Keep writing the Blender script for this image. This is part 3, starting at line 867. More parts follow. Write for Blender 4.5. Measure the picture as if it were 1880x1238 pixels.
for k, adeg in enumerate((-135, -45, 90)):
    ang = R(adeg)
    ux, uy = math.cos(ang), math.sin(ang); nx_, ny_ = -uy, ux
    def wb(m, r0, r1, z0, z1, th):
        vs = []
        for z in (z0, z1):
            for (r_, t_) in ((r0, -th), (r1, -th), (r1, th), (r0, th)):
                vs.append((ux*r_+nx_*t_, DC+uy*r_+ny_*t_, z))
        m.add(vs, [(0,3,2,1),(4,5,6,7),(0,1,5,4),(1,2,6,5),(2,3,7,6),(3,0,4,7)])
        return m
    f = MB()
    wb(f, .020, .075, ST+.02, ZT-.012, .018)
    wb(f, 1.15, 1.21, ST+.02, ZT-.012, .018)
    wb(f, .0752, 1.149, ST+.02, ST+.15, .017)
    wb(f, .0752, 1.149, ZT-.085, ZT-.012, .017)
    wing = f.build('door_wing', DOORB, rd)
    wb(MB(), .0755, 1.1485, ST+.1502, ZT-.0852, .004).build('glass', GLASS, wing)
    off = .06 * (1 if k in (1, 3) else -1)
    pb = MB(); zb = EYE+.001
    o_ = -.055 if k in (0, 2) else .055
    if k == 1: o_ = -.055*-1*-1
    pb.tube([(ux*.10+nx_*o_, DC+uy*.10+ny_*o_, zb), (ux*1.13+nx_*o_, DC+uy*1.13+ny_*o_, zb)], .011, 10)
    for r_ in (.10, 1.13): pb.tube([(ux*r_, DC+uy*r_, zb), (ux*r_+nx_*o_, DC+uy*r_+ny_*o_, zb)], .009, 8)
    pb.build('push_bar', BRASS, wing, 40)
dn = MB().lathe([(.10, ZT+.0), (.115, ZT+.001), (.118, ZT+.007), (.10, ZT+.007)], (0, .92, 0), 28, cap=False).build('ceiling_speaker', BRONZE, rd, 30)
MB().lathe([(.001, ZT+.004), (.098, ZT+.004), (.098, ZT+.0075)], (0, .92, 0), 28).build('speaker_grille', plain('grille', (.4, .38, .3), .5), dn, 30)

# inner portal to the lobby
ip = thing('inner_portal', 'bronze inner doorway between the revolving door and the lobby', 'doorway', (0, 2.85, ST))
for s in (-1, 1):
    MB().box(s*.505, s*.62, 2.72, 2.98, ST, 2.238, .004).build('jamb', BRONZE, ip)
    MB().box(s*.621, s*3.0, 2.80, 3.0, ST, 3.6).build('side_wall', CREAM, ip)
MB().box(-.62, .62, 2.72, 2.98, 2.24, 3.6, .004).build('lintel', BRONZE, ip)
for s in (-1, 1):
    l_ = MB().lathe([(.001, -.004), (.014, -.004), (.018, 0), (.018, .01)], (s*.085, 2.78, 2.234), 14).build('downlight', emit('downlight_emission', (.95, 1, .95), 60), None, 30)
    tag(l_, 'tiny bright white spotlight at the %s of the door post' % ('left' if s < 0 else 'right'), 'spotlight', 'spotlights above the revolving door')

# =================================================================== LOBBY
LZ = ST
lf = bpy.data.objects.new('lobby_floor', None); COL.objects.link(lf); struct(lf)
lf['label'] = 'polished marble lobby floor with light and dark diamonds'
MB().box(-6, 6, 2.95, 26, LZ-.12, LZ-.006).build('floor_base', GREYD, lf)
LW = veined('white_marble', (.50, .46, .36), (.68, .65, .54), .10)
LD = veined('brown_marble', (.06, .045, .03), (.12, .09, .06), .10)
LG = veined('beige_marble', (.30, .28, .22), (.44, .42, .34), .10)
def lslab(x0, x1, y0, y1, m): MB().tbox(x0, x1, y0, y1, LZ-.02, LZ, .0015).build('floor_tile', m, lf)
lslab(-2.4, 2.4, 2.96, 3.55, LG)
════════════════
● Exercise instructions: Each line must be given again exactly as written above.

● Exercise output:
Keep writing the Blender script for this image. This is part 3, starting at line 867. More parts follow. Write for Blender 4.5. Measure the picture as if it were 1880x1238 pixels.
for k, adeg in enumerate((-135, -45, 90)):
    ang = R(adeg)
    ux, uy = math.cos(ang), math.sin(ang); nx_, ny_ = -uy, ux
    def wb(m, r0, r1, z0, z1, th):
        vs = []
        for z in (z0, z1):
            for (r_, t_) in ((r0, -th), (r1, -th), (r1, th), (r0, th)):
                vs.append((ux*r_+nx_*t_, DC+uy*r_+ny_*t_, z))
        m.add(vs, [(0,3,2,1),(4,5,6,7),(0,1,5,4),(1,2,6,5),(2,3,7,6),(3,0,4,7)])
        return m
    f = MB()
    wb(f, .020, .075, ST+.02, ZT-.012, .018)
    wb(f, 1.15, 1.21, ST+.02, ZT-.012, .018)
    wb(f, .0752, 1.149, ST+.02, ST+.15, .017)
    wb(f, .0752, 1.149, ZT-.085, ZT-.012, .017)
    wing = f.build('door_wing', DOORB, rd)
    wb(MB(), .0755, 1.1485, ST+.1502, ZT-.0852, .004).build('glass', GLASS, wing)
    off = .06 * (1 if k in (1, 3) else -1)
    pb = MB(); zb = EYE+.001
    o_ = -.055 if k in (0, 2) else .055
    if k == 1: o_ = -.055*-1*-1
    pb.tube([(ux*.10+nx_*o_, DC+uy*.10+ny_*o_, zb), (ux*1.13+nx_*o_, DC+uy*1.13+ny_*o_, zb)], .011, 10)
    for r_ in (.10, 1.13): pb.tube([(ux*r_, DC+uy*r_, zb), (ux*r_+nx_*o_, DC+uy*r_+ny_*o_, zb)], .009, 8)
    pb.build('push_bar', BRASS, wing, 40)
dn = MB().lathe([(.10, ZT+.0), (.115, ZT+.001), (.118, ZT+.007), (.10, ZT+.007)], (0, .92, 0), 28, cap=False).build('ceiling_speaker', BRONZE, rd, 30)
MB().lathe([(.001, ZT+.004), (.098, ZT+.004), (.098, ZT+.0075)], (0, .92, 0), 28).build('speaker_grille', plain('grille', (.4, .38, .3), .5), dn, 30)

# inner portal to the lobby
ip = thing('inner_portal', 'bronze inner doorway between the revolving door and the lobby', 'doorway', (0, 2.85, ST))
for s in (-1, 1):
    MB().box(s*.505, s*.62, 2.72, 2.98, ST, 2.238, .004).build('jamb', BRONZE, ip)
    MB().box(s*.621, s*3.0, 2.80, 3.0, ST, 3.6).build('side_wall', CREAM, ip)
MB().box(-.62, .62, 2.72, 2.98, 2.24, 3.6, .004).build('lintel', BRONZE, ip)
for s in (-1, 1):
    l_ = MB().lathe([(.001, -.004), (.014, -.004), (.018, 0), (.018, .01)], (s*.085, 2.78, 2.234), 14).build('downlight', emit('downlight_emission', (.95, 1, .95), 60), None, 30)
    tag(l_, 'tiny bright white spotlight at the %s of the door post' % ('left' if s < 0 else 'right'), 'spotlight', 'spotlights above the revolving door')

# =================================================================== LOBBY
LZ = ST
lf = bpy.data.objects.new('lobby_floor', None); COL.objects.link(lf); struct(lf)
lf['label'] = 'polished marble lobby floor with light and dark diamonds'
MB().box(-6, 6, 2.95, 26, LZ-.12, LZ-.006).build('floor_base', GREYD, lf)
LW = veined('white_marble', (.50, .46, .36), (.68, .65, .54), .10)
LD = veined('brown_marble', (.06, .045, .03), (.12, .09, .06), .10)
LG = veined('beige_marble', (.30, .28, .22), (.44, .42, .34), .10)
def lslab(x0, x1, y0, y1, m): MB().tbox(x0, x1, y0, y1, LZ-.02, LZ, .0015).build('floor_tile', m, lf)
lslab(-2.4, 2.4, 2.96, 3.55, LG)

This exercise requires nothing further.